Comic book artist Rich Buckler, who worked for both Marvel and DC Comics in the 1970s and 1980s, has died at the age of 68.

Born in Detroit, Michigan, Buckler came out of the first wave of comics fans.  He attended the Detroit Triple Fan Fair in 1965, which is generally considered the first comic book convention, and within a few years was involved in running the show.  By 1967 Buckler had published his first mainstream work, a 4-page historical story that appeared in Flash Gordon #10.  Just a few years later Buckler was producing back-up stories for DC’s Lois Lane comics, and got a big break from Marvel who commissioned him to draw the first three issues of Don McGregor’s Black Panther in 1973-1974.

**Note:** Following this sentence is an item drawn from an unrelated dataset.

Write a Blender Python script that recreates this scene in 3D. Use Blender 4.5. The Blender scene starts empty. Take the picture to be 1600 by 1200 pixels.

In 1974 Marvel put Buckler on its flagship Fantastic Four comic, and it was during this period that Buckler, in conjunction with writer Doug Mench, created his most famous character the antihero cyborg Deathlok, who debuted in Astonishing Tales #25 (Aug. 1974).  Later in the 1970s Buckler moved to DC where he and Roy Thomas and Jerry Ordway created the World War II superhero team, the All-Star Squadron.  Thomas refashioned the already established backstories of the All-Star Squadron heroes, an example of “retconning” or “retroactive continuity changes”—in fact Thomas coined the term “retcon” in an All-Star Squadron letters column.

Buckler’s career was not without controversy.  In 1983 the Comics Journal singled him out as a “swipe artist,” accusing him of stealing poses and compositions.  Buckler sued the Comics Journal, but later dropped the suit.  Buckler worked on The Spectacular Spider-Man in 1985, but his decision to go with Archie Comics to work on a revival of the Red Circle Comics superheroes didn’t pan out as the line was short-lived, as were the comics that Buckler later edited for Solsun Publications.